▶ [Instructions for the task] Could you transcribe the material below exactly, without leaving out a single line?

═════ Recorded data

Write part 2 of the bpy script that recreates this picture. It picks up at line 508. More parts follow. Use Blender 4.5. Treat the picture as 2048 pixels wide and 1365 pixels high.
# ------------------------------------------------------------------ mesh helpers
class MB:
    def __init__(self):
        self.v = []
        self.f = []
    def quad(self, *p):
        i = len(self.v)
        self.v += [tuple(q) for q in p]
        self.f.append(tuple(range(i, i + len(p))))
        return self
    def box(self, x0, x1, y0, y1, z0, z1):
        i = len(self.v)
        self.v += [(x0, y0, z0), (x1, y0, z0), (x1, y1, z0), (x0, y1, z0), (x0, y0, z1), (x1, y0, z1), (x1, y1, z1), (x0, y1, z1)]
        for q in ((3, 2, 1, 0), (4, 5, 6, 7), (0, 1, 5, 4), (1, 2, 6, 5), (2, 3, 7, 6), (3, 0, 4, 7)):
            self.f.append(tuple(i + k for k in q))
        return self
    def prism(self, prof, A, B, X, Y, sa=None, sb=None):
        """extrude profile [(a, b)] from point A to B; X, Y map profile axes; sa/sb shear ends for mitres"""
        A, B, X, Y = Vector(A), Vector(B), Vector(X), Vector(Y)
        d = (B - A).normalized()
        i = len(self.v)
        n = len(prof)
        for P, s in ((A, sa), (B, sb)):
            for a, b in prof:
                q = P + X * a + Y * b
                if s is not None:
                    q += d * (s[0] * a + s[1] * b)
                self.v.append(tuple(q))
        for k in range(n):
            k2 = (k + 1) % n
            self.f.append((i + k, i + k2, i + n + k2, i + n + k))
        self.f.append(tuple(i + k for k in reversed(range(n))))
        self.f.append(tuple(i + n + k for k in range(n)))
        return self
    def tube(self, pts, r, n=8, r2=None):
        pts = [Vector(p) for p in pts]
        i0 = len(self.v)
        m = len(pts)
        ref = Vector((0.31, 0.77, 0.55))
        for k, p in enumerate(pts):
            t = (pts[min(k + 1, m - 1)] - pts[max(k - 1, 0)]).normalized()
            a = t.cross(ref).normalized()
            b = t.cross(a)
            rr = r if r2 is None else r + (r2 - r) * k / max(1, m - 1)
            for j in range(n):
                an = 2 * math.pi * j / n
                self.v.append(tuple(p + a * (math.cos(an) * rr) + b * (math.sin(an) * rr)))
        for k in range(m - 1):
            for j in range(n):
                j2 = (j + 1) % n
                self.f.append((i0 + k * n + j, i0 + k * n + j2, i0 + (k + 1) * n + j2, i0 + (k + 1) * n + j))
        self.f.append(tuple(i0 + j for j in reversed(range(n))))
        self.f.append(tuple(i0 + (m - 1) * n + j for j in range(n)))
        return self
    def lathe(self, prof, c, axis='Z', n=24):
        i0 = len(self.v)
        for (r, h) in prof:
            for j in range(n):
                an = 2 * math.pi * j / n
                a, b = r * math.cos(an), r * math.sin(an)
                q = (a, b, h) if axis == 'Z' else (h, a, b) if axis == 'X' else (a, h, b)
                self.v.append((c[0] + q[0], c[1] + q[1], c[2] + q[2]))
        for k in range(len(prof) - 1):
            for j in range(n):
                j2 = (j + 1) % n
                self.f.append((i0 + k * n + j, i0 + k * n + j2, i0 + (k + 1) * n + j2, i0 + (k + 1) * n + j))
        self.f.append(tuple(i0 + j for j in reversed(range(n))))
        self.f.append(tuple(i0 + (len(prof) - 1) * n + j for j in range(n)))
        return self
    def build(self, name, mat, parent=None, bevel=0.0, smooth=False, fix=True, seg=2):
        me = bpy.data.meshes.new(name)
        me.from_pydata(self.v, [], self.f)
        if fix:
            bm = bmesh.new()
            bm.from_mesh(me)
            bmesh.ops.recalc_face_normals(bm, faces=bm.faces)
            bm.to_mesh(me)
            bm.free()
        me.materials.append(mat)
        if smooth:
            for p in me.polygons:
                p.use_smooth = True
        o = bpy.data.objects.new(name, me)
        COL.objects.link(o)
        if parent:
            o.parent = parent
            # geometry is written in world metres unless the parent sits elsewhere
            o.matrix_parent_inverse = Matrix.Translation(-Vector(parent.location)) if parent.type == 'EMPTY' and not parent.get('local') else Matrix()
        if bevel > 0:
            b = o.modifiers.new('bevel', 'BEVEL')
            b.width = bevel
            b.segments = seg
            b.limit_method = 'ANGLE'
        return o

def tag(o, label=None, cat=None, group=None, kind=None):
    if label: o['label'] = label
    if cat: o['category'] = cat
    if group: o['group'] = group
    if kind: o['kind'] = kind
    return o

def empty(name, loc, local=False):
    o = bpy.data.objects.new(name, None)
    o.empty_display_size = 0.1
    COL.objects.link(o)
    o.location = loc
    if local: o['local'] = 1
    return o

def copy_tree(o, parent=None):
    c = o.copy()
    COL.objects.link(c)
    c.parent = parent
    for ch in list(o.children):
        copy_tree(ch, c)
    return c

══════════

▶ [Answer below]
Write part 2 of the bpy script that recreates this picture. It picks up at line 508. More parts follow. Use Blender 4.5. Treat the picture as 2048 pixels wide and 1365 pixels high.
# ------------------------------------------------------------------ mesh helpers
class MB:
    def __init__(self):
        self.v = []
        self.f = []
    def quad(self, *p):
        i = len(self.v)
        self.v += [tuple(q) for q in p]
        self.f.append(tuple(range(i, i + len(p))))
        return self
    def box(self, x0, x1, y0, y1, z0, z1):
        i = len(self.v)
        self.v += [(x0, y0, z0), (x1, y0, z0), (x1, y1, z0), (x0, y1, z0), (x0, y0, z1), (x1, y0, z1), (x1, y1, z1), (x0, y1, z1)]
        for q in ((3, 2, 1, 0), (4, 5, 6, 7), (0, 1, 5, 4), (1, 2, 6, 5), (2, 3, 7, 6), (3, 0, 4, 7)):
            self.f.append(tuple(i + k for k in q))
        return self
    def prism(self, prof, A, B, X, Y, sa=None, sb=None):
        """extrude profile [(a, b)] from point A to B; X, Y map profile axes; sa/sb shear ends for mitres"""
        A, B, X, Y = Vector(A), Vector(B), Vector(X), Vector(Y)
        d = (B - A).normalized()
        i = len(self.v)
        n = len(prof)
        for P, s in ((A, sa), (B, sb)):
            for a, b in prof:
                q = P + X * a + Y * b
                if s is not None:
                    q += d * (s[0] * a + s[1] * b)
                self.v.append(tuple(q))
        for k in range(n):
            k2 = (k + 1) % n
            self.f.append((i + k, i + k2, i + n + k2, i + n + k))
        self.f.append(tuple(i + k for k in reversed(range(n))))
        self.f.append(tuple(i + n + k for k in range(n)))
        return self
    def tube(self, pts, r, n=8, r2=None):
        pts = [Vector(p) for p in pts]
        i0 = len(self.v)
        m = len(pts)
        ref = Vector((0.31, 0.77, 0.55))
        for k, p in enumerate(pts):
            t = (pts[min(k + 1, m - 1)] - pts[max(k - 1, 0)]).normalized()
            a = t.cross(ref).normalized()
            b = t.cross(a)
            rr = r if r2 is None else r + (r2 - r) * k / max(1, m - 1)
            for j in range(n):
                an = 2 * math.pi * j / n
                self.v.append(tuple(p + a * (math.cos(an) * rr) + b * (math.sin(an) * rr)))
        for k in range(m - 1):
            for j in range(n):
                j2 = (j + 1) % n
                self.f.append((i0 + k * n + j, i0 + k * n + j2, i0 + (k + 1) * n + j2, i0 + (k + 1) * n + j))
        self.f.append(tuple(i0 + j for j in reversed(range(n))))
        self.f.append(tuple(i0 + (m - 1) * n + j for j in range(n)))
        return self
    def lathe(self, prof, c, axis='Z', n=24):
        i0 = len(self.v)
        for (r, h) in prof:
            for j in range(n):
                an = 2 * math.pi * j / n
                a, b = r * math.cos(an), r * math.sin(an)
                q = (a, b, h) if axis == 'Z' else (h, a, b) if axis == 'X' else (a, h, b)
                self.v.append((c[0] + q[0], c[1] + q[1], c[2] + q[2]))
        for k in range(len(prof) - 1):
            for j in range(n):
                j2 = (j + 1) % n
                self.f.append((i0 + k * n + j, i0 + k * n + j2, i0 + (k + 1) * n + j2, i0 + (k + 1) * n + j))
        self.f.append(tuple(i0 + j for j in reversed(range(n))))
        self.f.append(tuple(i0 + (len(prof) - 1) * n + j for j in range(n)))
        return self
    def build(self, name, mat, parent=None, bevel=0.0, smooth=False, fix=True, seg=2):
        me = bpy.data.meshes.new(name)
        me.from_pydata(self.v, [], self.f)
        if fix:
            bm = bmesh.new()
            bm.from_mesh(me)
            bmesh.ops.recalc_face_normals(bm, faces=bm.faces)
            bm.to_mesh(me)
            bm.free()
        me.materials.append(mat)
        if smooth:
            for p in me.polygons:
                p.use_smooth = True
        o = bpy.data.objects.new(name, me)
        COL.objects.link(o)
        if parent:
            o.parent = parent
            # geometry is written in world metres unless the parent sits elsewhere
            o.matrix_parent_inverse = Matrix.Translation(-Vector(parent.location)) if parent.type == 'EMPTY' and not parent.get('local') else Matrix()
        if bevel > 0:
            b = o.modifiers.new('bevel', 'BEVEL')
            b.width = bevel
            b.segments = seg
            b.limit_method = 'ANGLE'
        return o

def tag(o, label=None, cat=None, group=None, kind=None):
    if label: o['label'] = label
    if cat: o['category'] = cat
    if group: o['group'] = group
    if kind: o['kind'] = kind
    return o

def empty(name, loc, local=False):
    o = bpy.data.objects.new(name, None)
    o.empty_display_size = 0.1
    COL.objects.link(o)
    o.location = loc
    if local: o['local'] = 1
    return o

def copy_tree(o, parent=None):
    c = o.copy()
    COL.objects.link(c)
    c.parent = parent
    for ch in list(o.children):
        copy_tree(ch, c)
    return c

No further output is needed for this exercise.